Environment variables control how programs and the shell behave. They store configuration like the system path, the default editor, language settings, and application-specific values like database URLs or API keys. Understanding how they work — and how to set them permanently — is foundational Linux knowledge.
What Are Environment Variables?
An environment variable is a named value stored in the shell's environment. Programs can read these values at runtime. The shell itself uses them for configuration.
printenv # Print all environment variables
printenv PATH # Print a specific variable
echo $HOME # Access variable with $ prefix
echo $USER # Current username
echo $SHELL # Current shell
echo $PWD # Current directory (same as pwd)
echo $TERM # Terminal type
Important Default Variables
PATH— colon-separated list of directories the shell searches for commandsHOME— current user's home directoryUSER/LOGNAME— current usernameSHELL— path to the current shell binaryEDITOR— default text editorLANG/LC_ALL— locale and language settingsPS1— the shell prompt formatTMPDIR— directory for temporary files
Setting Variables in the Current Session
MY_VAR="hello" # Set a shell variable (not exported to child processes)

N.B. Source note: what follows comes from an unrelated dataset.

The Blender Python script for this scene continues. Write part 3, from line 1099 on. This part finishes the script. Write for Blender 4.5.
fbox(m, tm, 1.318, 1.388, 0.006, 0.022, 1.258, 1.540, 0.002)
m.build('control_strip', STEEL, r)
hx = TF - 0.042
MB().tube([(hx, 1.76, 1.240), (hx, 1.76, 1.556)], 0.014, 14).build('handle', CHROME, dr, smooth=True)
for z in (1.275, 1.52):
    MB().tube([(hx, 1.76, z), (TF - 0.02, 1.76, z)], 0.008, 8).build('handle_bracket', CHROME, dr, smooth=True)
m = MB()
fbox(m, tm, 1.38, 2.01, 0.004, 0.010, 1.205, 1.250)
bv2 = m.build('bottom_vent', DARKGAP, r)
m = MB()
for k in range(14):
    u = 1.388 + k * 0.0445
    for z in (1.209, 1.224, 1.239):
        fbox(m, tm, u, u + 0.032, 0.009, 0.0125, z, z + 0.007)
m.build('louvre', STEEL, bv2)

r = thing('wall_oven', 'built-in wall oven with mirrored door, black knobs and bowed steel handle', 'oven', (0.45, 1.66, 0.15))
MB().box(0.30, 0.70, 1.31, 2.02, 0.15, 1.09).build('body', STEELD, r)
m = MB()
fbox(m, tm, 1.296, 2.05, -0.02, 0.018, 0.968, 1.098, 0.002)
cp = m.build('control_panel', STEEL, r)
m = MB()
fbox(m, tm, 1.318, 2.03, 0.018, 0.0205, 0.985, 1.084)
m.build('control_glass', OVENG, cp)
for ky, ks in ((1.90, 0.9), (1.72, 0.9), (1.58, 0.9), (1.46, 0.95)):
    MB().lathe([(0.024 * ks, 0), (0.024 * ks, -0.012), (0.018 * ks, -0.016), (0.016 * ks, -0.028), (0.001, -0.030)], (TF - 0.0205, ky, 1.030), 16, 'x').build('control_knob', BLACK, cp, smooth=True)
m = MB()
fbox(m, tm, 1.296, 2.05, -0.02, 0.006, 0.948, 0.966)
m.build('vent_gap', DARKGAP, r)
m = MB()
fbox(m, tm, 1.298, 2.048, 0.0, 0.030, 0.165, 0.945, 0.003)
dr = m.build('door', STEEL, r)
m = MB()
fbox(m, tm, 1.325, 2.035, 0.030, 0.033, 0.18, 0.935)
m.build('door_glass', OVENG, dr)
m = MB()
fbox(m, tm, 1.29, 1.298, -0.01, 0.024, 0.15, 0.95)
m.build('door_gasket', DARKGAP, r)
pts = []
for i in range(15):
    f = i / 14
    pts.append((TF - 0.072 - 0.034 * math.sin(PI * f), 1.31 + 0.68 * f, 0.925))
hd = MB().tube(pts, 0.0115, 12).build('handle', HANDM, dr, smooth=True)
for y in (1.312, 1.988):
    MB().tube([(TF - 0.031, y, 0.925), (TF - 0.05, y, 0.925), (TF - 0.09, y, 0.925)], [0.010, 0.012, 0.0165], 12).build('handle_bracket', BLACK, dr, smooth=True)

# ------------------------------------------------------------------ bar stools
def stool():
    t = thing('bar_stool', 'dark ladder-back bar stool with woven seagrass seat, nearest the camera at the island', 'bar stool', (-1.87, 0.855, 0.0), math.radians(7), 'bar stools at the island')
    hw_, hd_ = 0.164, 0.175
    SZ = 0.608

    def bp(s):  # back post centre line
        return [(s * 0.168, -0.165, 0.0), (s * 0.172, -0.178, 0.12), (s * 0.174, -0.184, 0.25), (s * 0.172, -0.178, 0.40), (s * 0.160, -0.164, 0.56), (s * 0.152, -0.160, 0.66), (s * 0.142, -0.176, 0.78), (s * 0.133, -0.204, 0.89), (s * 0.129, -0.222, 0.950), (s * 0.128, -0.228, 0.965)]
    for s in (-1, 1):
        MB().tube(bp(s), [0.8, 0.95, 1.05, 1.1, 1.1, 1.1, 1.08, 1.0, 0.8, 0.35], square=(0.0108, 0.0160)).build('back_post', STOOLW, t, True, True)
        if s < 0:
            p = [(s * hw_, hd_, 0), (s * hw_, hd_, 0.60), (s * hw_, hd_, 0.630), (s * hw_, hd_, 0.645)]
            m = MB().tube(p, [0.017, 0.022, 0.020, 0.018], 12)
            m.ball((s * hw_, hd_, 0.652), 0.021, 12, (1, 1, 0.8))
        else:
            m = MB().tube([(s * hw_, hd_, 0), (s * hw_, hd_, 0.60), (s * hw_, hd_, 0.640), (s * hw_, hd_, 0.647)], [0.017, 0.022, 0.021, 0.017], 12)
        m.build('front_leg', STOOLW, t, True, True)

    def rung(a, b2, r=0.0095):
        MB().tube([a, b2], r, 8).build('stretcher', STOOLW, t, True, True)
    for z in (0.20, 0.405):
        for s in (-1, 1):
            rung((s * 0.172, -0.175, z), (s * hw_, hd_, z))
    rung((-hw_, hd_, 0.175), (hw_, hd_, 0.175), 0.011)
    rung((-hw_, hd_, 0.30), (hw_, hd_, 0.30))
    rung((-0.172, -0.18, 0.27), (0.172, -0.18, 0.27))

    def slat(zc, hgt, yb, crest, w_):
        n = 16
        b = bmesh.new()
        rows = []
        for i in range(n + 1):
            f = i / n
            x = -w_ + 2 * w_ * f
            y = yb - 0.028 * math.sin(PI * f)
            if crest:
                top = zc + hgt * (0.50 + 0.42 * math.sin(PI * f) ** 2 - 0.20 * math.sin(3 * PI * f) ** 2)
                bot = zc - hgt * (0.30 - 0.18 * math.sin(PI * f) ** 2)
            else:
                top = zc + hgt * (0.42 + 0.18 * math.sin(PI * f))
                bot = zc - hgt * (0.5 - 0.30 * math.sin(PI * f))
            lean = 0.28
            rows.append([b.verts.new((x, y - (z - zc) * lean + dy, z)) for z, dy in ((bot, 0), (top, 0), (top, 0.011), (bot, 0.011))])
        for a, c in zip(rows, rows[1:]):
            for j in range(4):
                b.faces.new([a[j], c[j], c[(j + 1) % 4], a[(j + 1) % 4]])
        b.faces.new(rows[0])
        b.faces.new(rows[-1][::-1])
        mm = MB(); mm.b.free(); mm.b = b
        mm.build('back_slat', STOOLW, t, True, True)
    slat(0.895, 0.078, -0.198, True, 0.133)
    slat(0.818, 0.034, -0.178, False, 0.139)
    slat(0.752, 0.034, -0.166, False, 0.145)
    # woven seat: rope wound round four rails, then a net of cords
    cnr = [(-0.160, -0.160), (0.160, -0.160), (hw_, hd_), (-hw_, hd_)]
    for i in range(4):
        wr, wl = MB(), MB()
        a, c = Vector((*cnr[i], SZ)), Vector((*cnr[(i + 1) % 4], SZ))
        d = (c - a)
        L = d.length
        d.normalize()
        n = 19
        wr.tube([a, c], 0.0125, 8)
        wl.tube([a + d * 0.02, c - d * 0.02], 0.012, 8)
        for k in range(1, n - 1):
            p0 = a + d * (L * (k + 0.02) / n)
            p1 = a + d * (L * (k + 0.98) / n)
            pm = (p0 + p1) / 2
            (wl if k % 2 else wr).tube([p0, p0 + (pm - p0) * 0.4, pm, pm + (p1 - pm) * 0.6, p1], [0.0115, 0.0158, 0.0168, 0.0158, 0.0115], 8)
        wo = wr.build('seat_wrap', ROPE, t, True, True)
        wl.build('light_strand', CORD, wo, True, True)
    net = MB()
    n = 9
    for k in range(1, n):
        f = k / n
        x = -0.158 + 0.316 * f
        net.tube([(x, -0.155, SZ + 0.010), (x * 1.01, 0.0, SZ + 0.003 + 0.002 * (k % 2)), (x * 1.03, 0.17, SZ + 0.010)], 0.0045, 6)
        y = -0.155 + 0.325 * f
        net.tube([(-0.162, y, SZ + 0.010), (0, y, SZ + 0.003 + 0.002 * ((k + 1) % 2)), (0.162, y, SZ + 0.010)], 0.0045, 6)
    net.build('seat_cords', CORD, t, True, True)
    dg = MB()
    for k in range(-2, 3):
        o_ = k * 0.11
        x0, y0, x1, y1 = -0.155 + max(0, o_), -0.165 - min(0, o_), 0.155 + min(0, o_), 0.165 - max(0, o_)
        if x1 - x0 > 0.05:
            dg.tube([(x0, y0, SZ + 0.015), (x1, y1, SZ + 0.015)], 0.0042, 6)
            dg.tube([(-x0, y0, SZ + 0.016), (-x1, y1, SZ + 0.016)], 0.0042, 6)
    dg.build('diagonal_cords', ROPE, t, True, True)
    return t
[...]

export MY_VAR="hello" # Export: available to the shell and all child processes
export MY_VAR # Export an already-defined variable
unset MY_VAR # Remove variable
Variables set without export are local to the current shell. They will not be passed to programs you run from that shell.
The PATH Variable
PATH tells the shell where to look for commands. When you type nginx, the shell searches each directory in PATH in order until it finds the executable.
echo $PATH
# /usr/local/sbin:/usr/local/bin:/usr/sbin:/usr/bin:/sbin:/bin:/home/alok/.local/bin
# Add a directory to PATH for the current session
export PATH="$PATH:/opt/myapp/bin"
# Check where a command is found
which nginx
which python3
Making Variables Permanent
The right file depends on the scope you need:
~/.bashrc — Interactive Non-Login Shells
Sourced every time you open a new terminal window (but not on SSH login without a shell). Best for aliases, functions, and non-login interactive settings.
nano ~/.bashrc
# Add at the bottom:
export EDITOR=vim
export PATH="$PATH:/opt/myapp/bin"
alias ll="ls -lah"
alias gs="git status"
~/.bash_profile or ~/.profile — Login Shells
Sourced on SSH login and console login. Use for environment variables that all processes started by this user should inherit.
nano ~/.profile
# Add:
export JAVA_HOME=/usr/lib/jvm/java-17-openjdk
export PATH="$PATH:$JAVA_HOME/bin"
export DB_HOST=localhost
export DB_NAME=myapp_db
/etc/environment — System-Wide, All Users
This file is read by PAM on login. It is not a shell script — just KEY=VALUE pairs, no export needed, no variable expansion.
sudo nano /etc/environment
# Contents:
PATH="/usr/local/sbin:/usr/local/bin:/usr/sbin:/usr/bin:/sbin:/bin"
LANG="en_US.UTF-8"
JAVA_HOME="/usr/lib/jvm/java-17-openjdk"
/etc/profile and /etc/profile.d/
/etc/profile is sourced for all users on login. Drop scripts into /etc/profile.d/ to add system-wide variables without editing the main file:
sudo nano /etc/profile.d/myapp.sh
export APP_ENV=production
export APP_LOG=/var/log/myapp
Applying Changes
source ~/.bashrc # Reload .bashrc in current session
source ~/.profile # Reload .profile
. ~/.bashrc # Same as source (dot command)
exec bash # Start a new bash session (cleaner reload)
Variables in Scripts and Services
# In a script: load variables from a file
source /etc/myapp/config.env
# Or use env file with systemd
# /etc/systemd/system/myapp.service
# EnvironmentFile=/etc/myapp/myapp.env
A Secure .env File Pattern
sudo nano /etc/myapp/myapp.env
# DB_HOST=localhost
# DB_USER=appuser
# DB_PASS=s3cr3t
# APP_ENV=production
sudo chmod 600 /etc/myapp/myapp.env
sudo chown root:root /etc/myapp/myapp.env
Never commit .env files with secrets to version control.
Debugging Variable Issues
env # All exported variables (same as printenv)
bash -x myscript.sh # Debug script execution, prints each command
set -o # Show shell options
type my_command # Check if command is function, alias, or binary
Summary
Environment variables configure the runtime environment for the shell and every program it runs. Use ~/.bashrc for interactive shell customizations, ~/.profile for login-time variables, and /etc/environment for system-wide settings. Keep secrets out of shell history and version control — use restricted .env files instead.